The Reds wygrali z NK Maribor

Pewnym zwycięstwem Liverpoolu FC zakończyło się środowe spotkanie tegorocznej Ligi Mistrzów z NK Maribor. The Reds pokonali rywali na Anfield Road 3:0. 

W pierwszej połowie żadnej z drużyn nie udało się pokonać bramkarza rywali. W drugiej połowie bramki dla gospodarzy strzelali Mohamed Salah, Emre Can oraz Daniel Sturridge.

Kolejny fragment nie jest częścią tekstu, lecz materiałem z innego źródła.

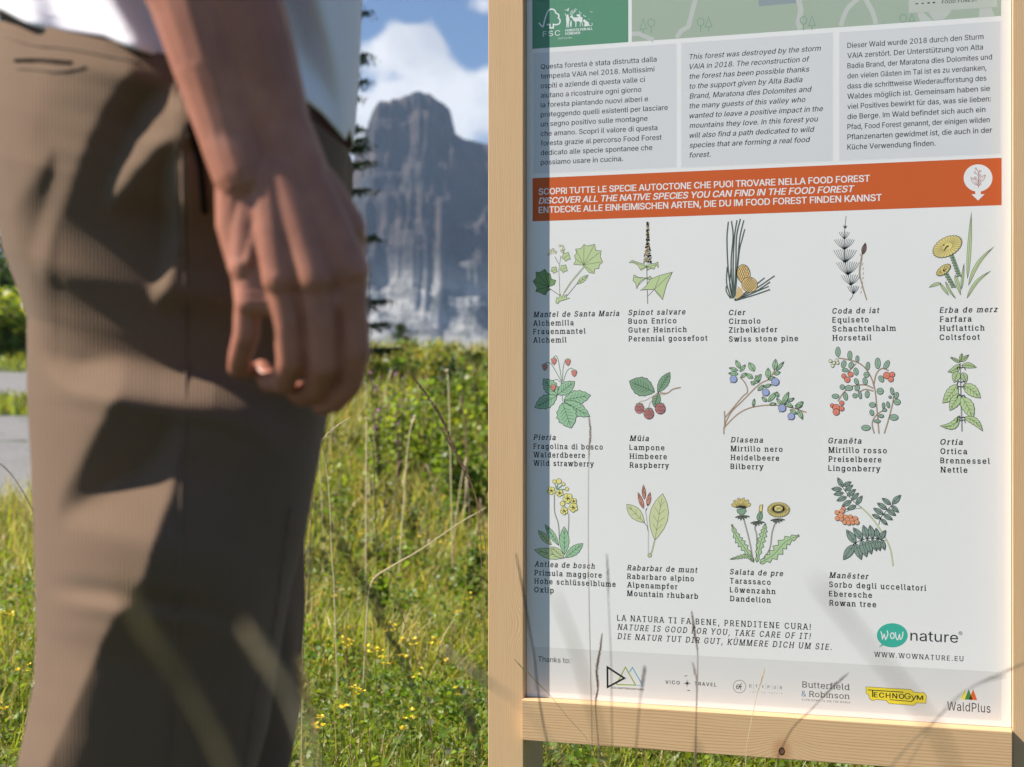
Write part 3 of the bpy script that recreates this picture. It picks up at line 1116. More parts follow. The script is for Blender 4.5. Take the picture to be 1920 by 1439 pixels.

„Cierpliwość zawsze jest bardzo ważnym czynnikiem w tym sporcie. Jeśli masz świetny początek meczu to życie staje się dla ciebie łatwiejsze, ale jak nie poprowadzisz tego dobrze to problemy natychmiast do ciebie wracają. Każdy widział, że pierwsza połowa nie należała do tych najbardziej ekscytujących w futbolu. Była bardzo trudna. Spodziewaliśmy się takiej strategii gry z ich strony. Gdyby wybrali inny wariant, na pewno byłoby to dla nas sporym zaskoczeniem. Wielu ich zawodników nie opuszczało własnego pola karnego i mieliśmy problem z tworzeniem sytuacji, dodatkowo przemieszczaliśmy się w złych kierunkach” – ocenił po spotkaniu trener gospodarzy Jurgen Klopp dla lfc.com

Manchester City ponownie lepszy od Napoli

Manchester City ponownie mierzył się z zespołem SSC Napoli. Tym razem podopieczni Pepa Guardioli pokonali włoską ekipę na Stadio San Paolo 4:2. 

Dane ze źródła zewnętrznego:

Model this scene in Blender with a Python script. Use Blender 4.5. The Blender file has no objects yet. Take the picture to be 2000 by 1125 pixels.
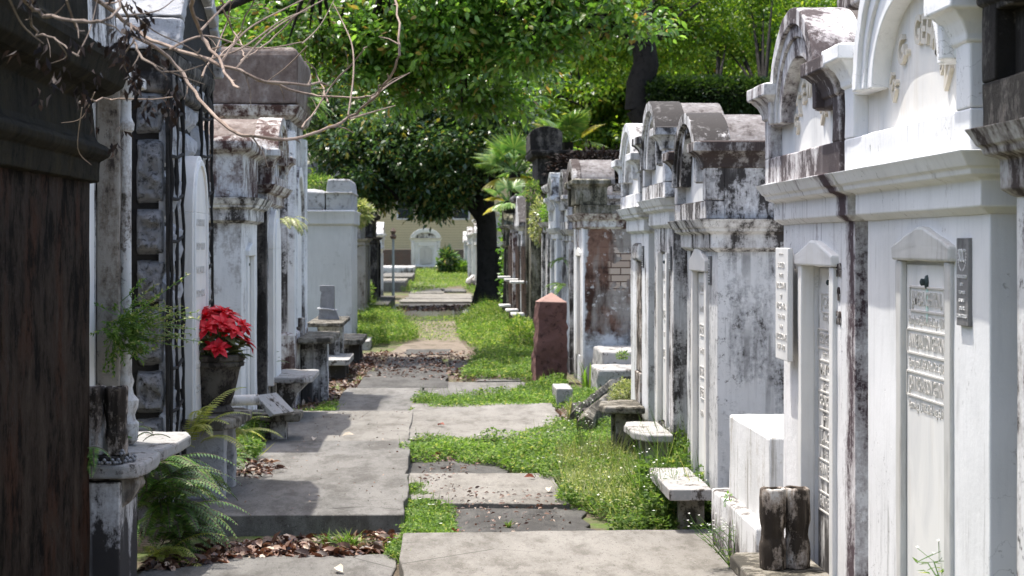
import bpy, bmesh, math, random
import numpy as np
from mathutils import Vector, Matrix, noise as mnoise
R = math.radians
random.seed(11); rng = np.random.default_rng(5)
SC = bpy.context.scene; COL = SC.collection
F = 4000.0; TA = 145/F; CA = 1/math.sqrt(1+TA*TA); SA = TA*CA; HZ = 475.0; EYE = 1.6

def P(px, py, Y):
    """world point on the photograph's line of sight at depth Y"""
    xc = (px-1000)/F; d = Y/(CA-xc*SA)
    return Vector((d*(SA+xc*CA), Y, EYE+d*(HZ-py)/F))
def G(px, py, z=0.0):
    """world point on the ground"""
    d = (EYE-z)*F/(py-HZ); xc = (px-1000)/F
    return Vector((d*(SA+xc*CA), d*(CA-xc*SA), z))

# ------------------------------------------------------------------ nodes
class NT:
    def __init__(s, name):
        s.m = bpy.data.materials.new(name); s.m.use_nodes = True
        s.t = s.m.node_tree; s.t.nodes.clear()
        s.out = s.n('ShaderNodeOutputMaterial'); s.geo = s.n('ShaderNodeNewGeometry')
        s.off = Vector((random.uniform(-50, 50), random.uniform(-50, 50), random.uniform(-50, 50)))
    def n(s, k, **kw):
        o = s.t.nodes.new(k)
        for a, b in kw.items(): setattr(o, a, b)
        return o
    def put(s, sock, v):
        if isinstance(v, bpy.types.NodeSocket): s.t.links.new(v, sock)
        else: sock.default_value = v
    def math(s, op, a, b=0.0, c=0.0, clamp=False):
        o = s.n('ShaderNodeMath', operation=op); o.use_clamp = clamp
        s.put(o.inputs[0], a); s.put(o.inputs[1], b); s.put(o.inputs[2], c); return o.outputs[0]
    def pos(s, sc=(1, 1, 1)):
        o = s.n('ShaderNodeMapping'); s.t.links.new(s.geo.outputs['Position'], o.inputs[0])
        o.inputs['Scale'].default_value = sc; o.inputs['Location'].default_value = s.off
        return o.outputs[0]
    def noise(s, sc, detail=8, rough=.6, aniso=(1, 1, 1), dist=0.0):
        o = s.n('ShaderNodeTexNoise'); s.put(o.inputs['Vector'], s.pos(aniso))
        o.inputs['Scale'].default_value = sc; o.inputs['Detail'].default_value = detail
        o.inputs['Roughness'].default_value = rough; o.inputs['Distortion'].default_value = dist
        return o.outputs['Fac']
    def vor(s, sc, feature='F1', aniso=(1, 1, 1)):
        o = s.n('ShaderNodeTexVoronoi', feature=feature); s.put(o.inputs['Vector'], s.pos(aniso))
        o.inputs['Scale'].default_value = sc; return o
    def rng(s, v, a, b, c=0.0, d=1.0, smooth=False):
        o = s.n('ShaderNodeMapRange'); o.clamp = True
        if smooth: o.interpolation_type = 'SMOOTHSTEP'
        for i, q in enumerate((v, a, b, c, d)): s.put(o.inputs[i], q)
        return o.outputs[0]
    def mix(s, f, a, b, mode='MIX'):
        o = s.n('ShaderNodeMix', data_type='RGBA', blend_type=mode)
        s.put(o.inputs[0], f)
        s.put(o.inputs[6], (*a, 1) if isinstance(a, tuple) else a)
        s.put(o.inputs[7], (*b, 1) if isinstance(b, tuple) else b)
        return o.outputs[2]
    def z(s):
        o = s.n('ShaderNodeSeparateXYZ'); s.t.links.new(s.geo.outputs['Position'], o.inputs[0]); return o.outputs[2]
    def nz(s):
        o = s.n('ShaderNodeSeparateXYZ'); s.t.links.new(s.geo.outputs['Normal'], o.inputs[0]); return o.outputs[2]
    def bump(s, h, strength=.4, dist=.01, prev=None):
        o = s.n('ShaderNodeBump'); o.inputs['Strength'].default_value = strength
        o.inputs['Distance'].default_value = dist; s.put(o.inputs['Height'], h)
        if prev is not None: s.put(o.inputs['Normal'], prev)
        return o.outputs[0]
    def fin(s, col, rough=.85, bump=None, spec=.18, metal=0.0):
        b = s.n('ShaderNodeBsdfPrincipled'); s.put(b.inputs['Base Color'], (*col, 1) if isinstance(col, tuple) else col)
        s.put(b.inputs['Roughness'], rough); b.inputs['Specular IOR Level'].default_value = spec
        b.inputs['Metallic'].default_value = metal
        if bump is not None: s.put(b.inputs['Normal'], bump)
        s.t.links.new(b.outputs[0], s.out.inputs[0]); s.b = b
        return s.m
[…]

Autorami trafień dla zespołu z angielskiej Premier League byli Nicolas Otamendi, John Stones, Sergio Aguero oraz Raheem Sterling. SSC Napoli odpowiedziało natomiast golami Lorenzo Insigne i Jorginho.

Po czterech meczach w tegorocznej Lidze Mistrzów zespół The Citizens zajmuje pierwsze miejsce w grupie z dorobkiem 12. punktów. Podopieczni Pepa Guardioli tym samym są już pewni awansu do fazy pucharowej rozgrywek. 

Real rozbity na Wembley

Tottenham Hotspur w ramach rozgrywek fazy grupowej Ligi Mistrzów podejmował na Wembley Stadium zespół Realu Madryt. Spotkanie zakończyło się wygraną gospodarzy 3:0. 

Bohaterem spotkania był zawodnik Kogutów, Dele Alli. Anglik zdobył pierwszej dwie bramki dla swojej drużyny. Trzecią bramkę dla angielskiej drużyny strzelił Christian Eriksen. Honorową bramkę dla gości zdobył Cristiano Ronaldo.

„Przegraliśmy dzisiaj z lepszą ekipą, kropka, nie ma co tego roztrząsać. Trzeba to zaakceptować, gdy przeciwnik jest od ciebie lepszy. Próbowaliśmy, graliśmy, mieliśmy okazje, ale nie trafialiśmy i trzeba już pogodzić się, że jest po meczu oraz że tracimy do nich 3 punkty. Dzisiaj mieliśmy mały finał grupy i go przegraliśmy, tyle” –  stwierdził po meczu szkoleniowiec Królewskich Zinedine Zidane dla beIN Sports.